With the Thunder Bay Police Service under investigation, it's time to pause the push for a new police headquarters.
Letters to the editor

To the editor:

Thunder Bay city councillors have made an expensive mistake and they don’t seem to care. It’s part of a pattern of investing in projects that never pan out. This time it’s money for the design of the proposed new police ‘campus’.

Councillors should not have given a $2.4 million carte blanche to a totally dysfunctional police department now under investigation by the province.

Indeed, we should all wait until after the Ontario Civilian Police Commission has concluded its investigation. When it’s over, we may well have a new police chief and deputy and a new Police Services Board with a completely different take on what’s needed.

It’s clear now why the police board and senior managers didn’t properly consult the community about this boondoggle: the chief and board members are in wallowing in chaos, too distracted by internal conflicts tearing the place apart.
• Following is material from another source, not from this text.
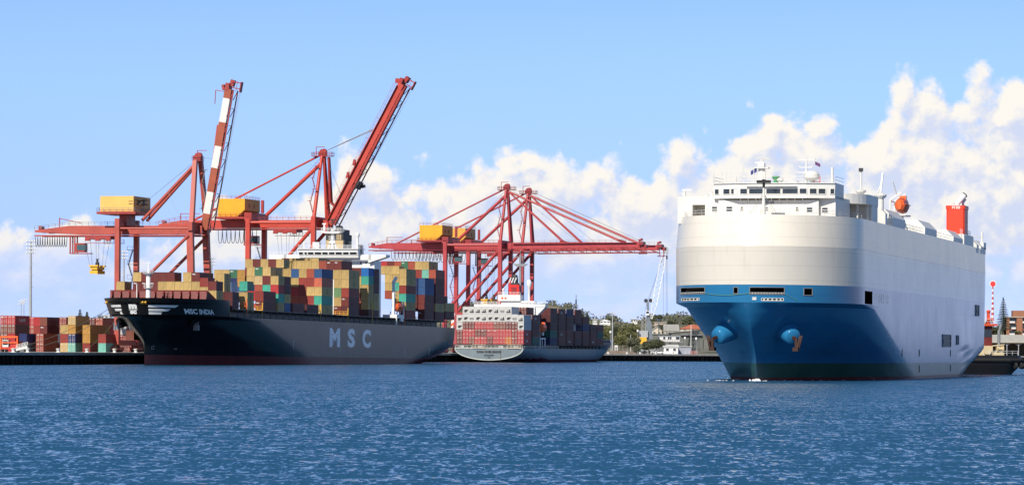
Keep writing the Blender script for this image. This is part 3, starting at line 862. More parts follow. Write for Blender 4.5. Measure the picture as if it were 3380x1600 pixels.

The dysfunction also explains why no one in authority bothered to do any due diligence, to study alternatives to a single massive building too large for the existing property on Balmoral Street.

Instead of doing the heavy lifting in-house or hiring a true expert in policing to go through a proper planning process, the department hired a local architect to prepare a floor plan drawn up from a gold-plated wish list.

No messy public meetings. No time-consuming stakeholder conversations. Just write a cheque for money that’s not theirs.

The police are now betting the public is ready to give them whatever they want no matter how ill-considered and ridiculously expensive for a city whose economy is stagnant.

City council should be protecting the public purse against this nonsense. Unfortunately for taxpayers, during the budget debate on the $2.4 million….our politicians were mute. The lack of interest and curiosity was stunning.

No one asked why the department hired a Thunder Bay architect instead of an expert in planning police facilities. No questions about how a large, remote building fit with the concept of neighbourhood policing. No inquiries about cost-sharing with the OPP or the Nishnawbe-Aski Police Service. Nothing about whether there are ways to get the federal and provincial government to help with the costs.

A council that really cared about taxpayers would freeze the $2.4 million until this soap opera is over. But don’t count on common sense from a core group that spent millions on a non-event centre and didn’t blink about the waste.

Instead, you’re better off to simply remember who is looking out for the taxpayers’ interest and who isn’t. An election is coming.